I'm stuck on some fallacious argument. A theory $T=(\Delta, \Sigma)$ is a pair -- of axioms $\Delta$ with a signature $\Sigma$. And I have the following "proof" that every theory is complete (that is $\Delta \vdash p$ or $\Delta \vdash \neg p$).
Let $T$ be an arbitrary theory and $p\in \Sigma$ be arbitrary. Suppose that $\Delta \vdash \neg p$ then we're done; otherwise $\Delta \not \vdash \neg p$. By the Completeness Theorem it follows that $\Delta \not \models \neg p$. But this means that there exists an interpretation $v:\Sigma \to \{0,1\}$ such that $v(q)=1$ for all $q\in \Delta$ and $v(\neg p)=0$. But as part of the definition of "interpretation" we have $v(\neg p)=0$ if and only if $v(p)=1$. Then $\Delta \models p$ and so by the Completeness Theorem we get $\Delta \vdash p$. Therefore, $T$ is a complete theory. Therefore, every theory is complete. .... but this is obviously false.
It seems the definition of "interpretation" begs the question ..... that is to say, in our definition already assumes that either $p$ or its negation is semantically true.

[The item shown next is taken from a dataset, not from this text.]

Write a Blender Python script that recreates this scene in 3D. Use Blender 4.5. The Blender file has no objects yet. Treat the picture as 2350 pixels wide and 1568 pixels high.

It is not correct to conclude that $\Delta\models p$. To conclude that, you would need to know that $v(p)=1$ for every interpretation $v$ such that $v(q)=1$ for all $q\in\Delta$. You only know there exists such an interpretation for which $v(p)=1$. Maybe for some such interpretations $v(p)=1$, and for others $v(p)=0$.